- EXTRACTED RECORDS
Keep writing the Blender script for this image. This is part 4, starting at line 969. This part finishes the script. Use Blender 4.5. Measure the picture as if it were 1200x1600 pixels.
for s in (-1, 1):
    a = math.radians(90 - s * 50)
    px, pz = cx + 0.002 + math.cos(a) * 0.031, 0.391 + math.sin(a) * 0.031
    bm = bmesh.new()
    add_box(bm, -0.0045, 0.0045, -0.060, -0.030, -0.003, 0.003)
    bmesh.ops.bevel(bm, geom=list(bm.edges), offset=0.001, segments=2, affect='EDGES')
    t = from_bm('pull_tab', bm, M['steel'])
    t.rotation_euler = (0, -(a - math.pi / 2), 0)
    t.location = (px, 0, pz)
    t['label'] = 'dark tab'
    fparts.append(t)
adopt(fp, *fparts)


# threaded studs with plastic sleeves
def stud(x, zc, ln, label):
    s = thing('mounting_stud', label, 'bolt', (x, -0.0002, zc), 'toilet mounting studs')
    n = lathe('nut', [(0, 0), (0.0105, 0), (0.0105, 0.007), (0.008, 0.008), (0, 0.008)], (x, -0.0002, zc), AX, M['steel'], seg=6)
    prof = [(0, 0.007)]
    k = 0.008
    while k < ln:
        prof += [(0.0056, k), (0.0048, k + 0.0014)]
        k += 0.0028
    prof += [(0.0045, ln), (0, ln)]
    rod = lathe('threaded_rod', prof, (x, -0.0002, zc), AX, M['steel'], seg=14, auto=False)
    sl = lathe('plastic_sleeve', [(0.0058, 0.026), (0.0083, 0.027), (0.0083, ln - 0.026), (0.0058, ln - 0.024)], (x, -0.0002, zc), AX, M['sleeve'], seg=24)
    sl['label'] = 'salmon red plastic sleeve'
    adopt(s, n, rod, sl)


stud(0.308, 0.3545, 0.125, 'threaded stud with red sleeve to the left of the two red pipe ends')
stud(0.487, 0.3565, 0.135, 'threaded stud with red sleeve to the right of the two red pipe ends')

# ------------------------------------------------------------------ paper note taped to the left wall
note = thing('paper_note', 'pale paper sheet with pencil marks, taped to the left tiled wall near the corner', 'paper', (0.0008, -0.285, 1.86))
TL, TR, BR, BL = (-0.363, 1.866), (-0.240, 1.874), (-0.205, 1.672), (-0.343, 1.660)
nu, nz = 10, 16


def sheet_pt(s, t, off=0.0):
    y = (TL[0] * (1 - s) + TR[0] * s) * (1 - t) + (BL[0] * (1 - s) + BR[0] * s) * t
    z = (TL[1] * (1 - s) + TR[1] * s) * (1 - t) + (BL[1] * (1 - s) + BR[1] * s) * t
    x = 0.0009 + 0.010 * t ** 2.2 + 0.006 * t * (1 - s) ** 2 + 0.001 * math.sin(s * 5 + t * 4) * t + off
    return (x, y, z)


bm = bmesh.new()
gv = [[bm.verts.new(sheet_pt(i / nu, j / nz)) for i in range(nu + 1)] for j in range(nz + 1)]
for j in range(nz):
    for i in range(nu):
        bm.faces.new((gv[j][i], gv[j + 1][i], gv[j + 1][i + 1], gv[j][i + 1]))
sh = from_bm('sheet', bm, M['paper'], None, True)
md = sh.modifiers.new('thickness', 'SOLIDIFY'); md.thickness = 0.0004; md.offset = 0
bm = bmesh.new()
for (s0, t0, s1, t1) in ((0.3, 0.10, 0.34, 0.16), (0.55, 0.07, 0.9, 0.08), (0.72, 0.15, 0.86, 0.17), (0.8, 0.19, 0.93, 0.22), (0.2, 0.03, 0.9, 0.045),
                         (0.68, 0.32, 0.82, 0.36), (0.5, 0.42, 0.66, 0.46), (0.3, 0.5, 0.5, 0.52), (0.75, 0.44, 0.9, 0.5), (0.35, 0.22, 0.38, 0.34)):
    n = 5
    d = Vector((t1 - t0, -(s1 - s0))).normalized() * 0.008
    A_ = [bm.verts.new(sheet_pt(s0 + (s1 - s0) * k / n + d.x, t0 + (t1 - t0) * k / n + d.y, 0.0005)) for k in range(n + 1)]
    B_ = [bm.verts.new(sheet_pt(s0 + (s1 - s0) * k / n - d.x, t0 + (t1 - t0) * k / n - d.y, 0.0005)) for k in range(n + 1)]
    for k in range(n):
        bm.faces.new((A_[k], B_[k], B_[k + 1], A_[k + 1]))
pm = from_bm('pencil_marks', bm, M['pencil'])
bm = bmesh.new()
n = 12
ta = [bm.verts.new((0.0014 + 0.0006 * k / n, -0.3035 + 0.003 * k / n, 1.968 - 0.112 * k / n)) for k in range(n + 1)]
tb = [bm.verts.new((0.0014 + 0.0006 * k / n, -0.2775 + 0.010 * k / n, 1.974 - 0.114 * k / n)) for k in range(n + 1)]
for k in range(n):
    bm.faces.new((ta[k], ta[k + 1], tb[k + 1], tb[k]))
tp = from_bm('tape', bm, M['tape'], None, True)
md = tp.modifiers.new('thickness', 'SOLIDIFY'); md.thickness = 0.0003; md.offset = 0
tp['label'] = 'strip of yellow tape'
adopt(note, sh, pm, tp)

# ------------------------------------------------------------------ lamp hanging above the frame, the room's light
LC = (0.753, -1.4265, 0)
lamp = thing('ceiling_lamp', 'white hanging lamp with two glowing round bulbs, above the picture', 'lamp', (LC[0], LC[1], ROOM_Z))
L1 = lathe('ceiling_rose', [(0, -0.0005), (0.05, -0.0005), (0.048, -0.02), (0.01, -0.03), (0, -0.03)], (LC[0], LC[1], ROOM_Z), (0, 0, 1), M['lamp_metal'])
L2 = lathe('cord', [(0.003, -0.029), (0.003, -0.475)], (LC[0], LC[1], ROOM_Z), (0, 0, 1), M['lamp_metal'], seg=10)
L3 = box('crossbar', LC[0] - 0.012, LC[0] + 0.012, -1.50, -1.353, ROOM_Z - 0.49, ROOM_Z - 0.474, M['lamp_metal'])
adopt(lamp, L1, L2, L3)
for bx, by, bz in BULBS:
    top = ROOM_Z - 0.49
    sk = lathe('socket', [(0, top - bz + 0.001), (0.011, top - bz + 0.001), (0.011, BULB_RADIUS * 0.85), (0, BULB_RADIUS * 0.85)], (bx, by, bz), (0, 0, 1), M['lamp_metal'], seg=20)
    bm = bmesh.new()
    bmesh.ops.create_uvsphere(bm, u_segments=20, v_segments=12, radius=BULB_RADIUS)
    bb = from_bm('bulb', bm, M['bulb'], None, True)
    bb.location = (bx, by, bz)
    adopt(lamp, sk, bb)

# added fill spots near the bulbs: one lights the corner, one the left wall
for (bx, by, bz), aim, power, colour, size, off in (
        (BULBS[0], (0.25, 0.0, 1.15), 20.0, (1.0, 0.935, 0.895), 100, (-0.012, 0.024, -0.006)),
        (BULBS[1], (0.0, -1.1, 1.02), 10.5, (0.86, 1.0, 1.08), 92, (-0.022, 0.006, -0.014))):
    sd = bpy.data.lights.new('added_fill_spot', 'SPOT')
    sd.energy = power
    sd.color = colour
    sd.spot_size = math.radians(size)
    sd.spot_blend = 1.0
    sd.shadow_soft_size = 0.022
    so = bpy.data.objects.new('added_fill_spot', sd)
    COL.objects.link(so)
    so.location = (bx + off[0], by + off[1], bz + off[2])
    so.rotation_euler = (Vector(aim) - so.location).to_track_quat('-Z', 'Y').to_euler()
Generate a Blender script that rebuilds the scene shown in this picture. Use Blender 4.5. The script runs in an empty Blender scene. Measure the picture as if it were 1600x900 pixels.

- EXERCISE REQUIREMENTS
Repeat the material above in full, keeping every word.

- ANSWER FOR THIS EXERCISE
Keep writing the Blender script for this image. This is part 4, starting at line 969. This part finishes the script. Use Blender 4.5. Measure the picture as if it were 1200x1600 pixels.
for s in (-1, 1):
    a = math.radians(90 - s * 50)
    px, pz = cx + 0.002 + math.cos(a) * 0.031, 0.391 + math.sin(a) * 0.031
    bm = bmesh.new()
    add_box(bm, -0.0045, 0.0045, -0.060, -0.030, -0.003, 0.003)
    bmesh.ops.bevel(bm, geom=list(bm.edges), offset=0.001, segments=2, affect='EDGES')
    t = from_bm('pull_tab', bm, M['steel'])
    t.rotation_euler = (0, -(a - math.pi / 2), 0)
    t.location = (px, 0, pz)
    t['label'] = 'dark tab'
    fparts.append(t)
adopt(fp, *fparts)


# threaded studs with plastic sleeves
def stud(x, zc, ln, label):
    s = thing('mounting_stud', label, 'bolt', (x, -0.0002, zc), 'toilet mounting studs')
    n = lathe('nut', [(0, 0), (0.0105, 0), (0.0105, 0.007), (0.008, 0.008), (0, 0.008)], (x, -0.0002, zc), AX, M['steel'], seg=6)
    prof = [(0, 0.007)]
    k = 0.008
    while k < ln:
        prof += [(0.0056, k), (0.0048, k + 0.0014)]
        k += 0.0028
    prof += [(0.0045, ln), (0, ln)]
    rod = lathe('threaded_rod', prof, (x, -0.0002, zc), AX, M['steel'], seg=14, auto=False)
    sl = lathe('plastic_sleeve', [(0.0058, 0.026), (0.0083, 0.027), (0.0083, ln - 0.026), (0.0058, ln - 0.024)], (x, -0.0002, zc), AX, M['sleeve'], seg=24)
    sl['label'] = 'salmon red plastic sleeve'
    adopt(s, n, rod, sl)


stud(0.308, 0.3545, 0.125, 'threaded stud with red sleeve to the left of the two red pipe ends')
stud(0.487, 0.3565, 0.135, 'threaded stud with red sleeve to the right of the two red pipe ends')

# ------------------------------------------------------------------ paper note taped to the left wall
note = thing('paper_note', 'pale paper sheet with pencil marks, taped to the left tiled wall near the corner', 'paper', (0.0008, -0.285, 1.86))
TL, TR, BR, BL = (-0.363, 1.866), (-0.240, 1.874), (-0.205, 1.672), (-0.343, 1.660)
nu, nz = 10, 16


def sheet_pt(s, t, off=0.0):
    y = (TL[0] * (1 - s) + TR[0] * s) * (1 - t) + (BL[0] * (1 - s) + BR[0] * s) * t
    z = (TL[1] * (1 - s) + TR[1] * s) * (1 - t) + (BL[1] * (1 - s) + BR[1] * s) * t
    x = 0.0009 + 0.010 * t ** 2.2 + 0.006 * t * (1 - s) ** 2 + 0.001 * math.sin(s * 5 + t * 4) * t + off
    return (x, y, z)


bm = bmesh.new()
gv = [[bm.verts.new(sheet_pt(i / nu, j / nz)) for i in range(nu + 1)] for j in range(nz + 1)]
for j in range(nz):
    for i in range(nu):
        bm.faces.new((gv[j][i], gv[j + 1][i], gv[j + 1][i + 1], gv[j][i + 1]))
sh = from_bm('sheet', bm, M['paper'], None, True)
md = sh.modifiers.new('thickness', 'SOLIDIFY'); md.thickness = 0.0004; md.offset = 0
bm = bmesh.new()
for (s0, t0, s1, t1) in ((0.3, 0.10, 0.34, 0.16), (0.55, 0.07, 0.9, 0.08), (0.72, 0.15, 0.86, 0.17), (0.8, 0.19, 0.93, 0.22), (0.2, 0.03, 0.9, 0.045),
                         (0.68, 0.32, 0.82, 0.36), (0.5, 0.42, 0.66, 0.46), (0.3, 0.5, 0.5, 0.52), (0.75, 0.44, 0.9, 0.5), (0.35, 0.22, 0.38, 0.34)):
    n = 5
    d = Vector((t1 - t0, -(s1 - s0))).normalized() * 0.008
    A_ = [bm.verts.new(sheet_pt(s0 + (s1 - s0) * k / n + d.x, t0 + (t1 - t0) * k / n + d.y, 0.0005)) for k in range(n + 1)]
    B_ = [bm.verts.new(sheet_pt(s0 + (s1 - s0) * k / n - d.x, t0 + (t1 - t0) * k / n - d.y, 0.0005)) for k in range(n + 1)]
    for k in range(n):
        bm.faces.new((A_[k], B_[k], B_[k + 1], A_[k + 1]))
pm = from_bm('pencil_marks', bm, M['pencil'])
bm = bmesh.new()
n = 12
ta = [bm.verts.new((0.0014 + 0.0006 * k / n, -0.3035 + 0.003 * k / n, 1.968 - 0.112 * k / n)) for k in range(n + 1)]
tb = [bm.verts.new((0.0014 + 0.0006 * k / n, -0.2775 + 0.010 * k / n, 1.974 - 0.114 * k / n)) for k in range(n + 1)]
for k in range(n):
    bm.faces.new((ta[k], ta[k + 1], tb[k + 1], tb[k]))
tp = from_bm('tape', bm, M['tape'], None, True)
md = tp.modifiers.new('thickness', 'SOLIDIFY'); md.thickness = 0.0003; md.offset = 0
tp['label'] = 'strip of yellow tape'
adopt(note, sh, pm, tp)

# ------------------------------------------------------------------ lamp hanging above the frame, the room's light
LC = (0.753, -1.4265, 0)
lamp = thing('ceiling_lamp', 'white hanging lamp with two glowing round bulbs, above the picture', 'lamp', (LC[0], LC[1], ROOM_Z))
L1 = lathe('ceiling_rose', [(0, -0.0005), (0.05, -0.0005), (0.048, -0.02), (0.01, -0.03), (0, -0.03)], (LC[0], LC[1], ROOM_Z), (0, 0, 1), M['lamp_metal'])
L2 = lathe('cord', [(0.003, -0.029), (0.003, -0.475)], (LC[0], LC[1], ROOM_Z), (0, 0, 1), M['lamp_metal'], seg=10)
L3 = box('crossbar', LC[0] - 0.012, LC[0] + 0.012, -1.50, -1.353, ROOM_Z - 0.49, ROOM_Z - 0.474, M['lamp_metal'])
adopt(lamp, L1, L2, L3)
for bx, by, bz in BULBS:
    top = ROOM_Z - 0.49
    sk = lathe('socket', [(0, top - bz + 0.001), (0.011, top - bz + 0.001), (0.011, BULB_RADIUS * 0.85), (0, BULB_RADIUS * 0.85)], (bx, by, bz), (0, 0, 1), M['lamp_metal'], seg=20)
    bm = bmesh.new()
    bmesh.ops.create_uvsphere(bm, u_segments=20, v_segments=12, radius=BULB_RADIUS)
    bb = from_bm('bulb', bm, M['bulb'], None, True)
    bb.location = (bx, by, bz)
    adopt(lamp, sk, bb)

# added fill spots near the bulbs: one lights the corner, one the left wall
for (bx, by, bz), aim, power, colour, size, off in (
        (BULBS[0], (0.25, 0.0, 1.15), 20.0, (1.0, 0.935, 0.895), 100, (-0.012, 0.024, -0.006)),
        (BULBS[1], (0.0, -1.1, 1.02), 10.5, (0.86, 1.0, 1.08), 92, (-0.022, 0.006, -0.014))):
    sd = bpy.data.lights.new('added_fill_spot', 'SPOT')
    sd.energy = power
    sd.color = colour
    sd.spot_size = math.radians(size)
    sd.spot_blend = 1.0
    sd.shadow_soft_size = 0.022
    so = bpy.data.objects.new('added_fill_spot', sd)
    COL.objects.link(so)
    so.location = (bx + off[0], by + off[1], bz + off[2])
    so.rotation_euler = (Vector(aim) - so.location).to_track_quat('-Z', 'Y').to_euler()
Generate a Blender script that rebuilds the scene shown in this picture. Use Blender 4.5. The script runs in an empty Blender scene. Measure the picture as if it were 1600x900 pixels.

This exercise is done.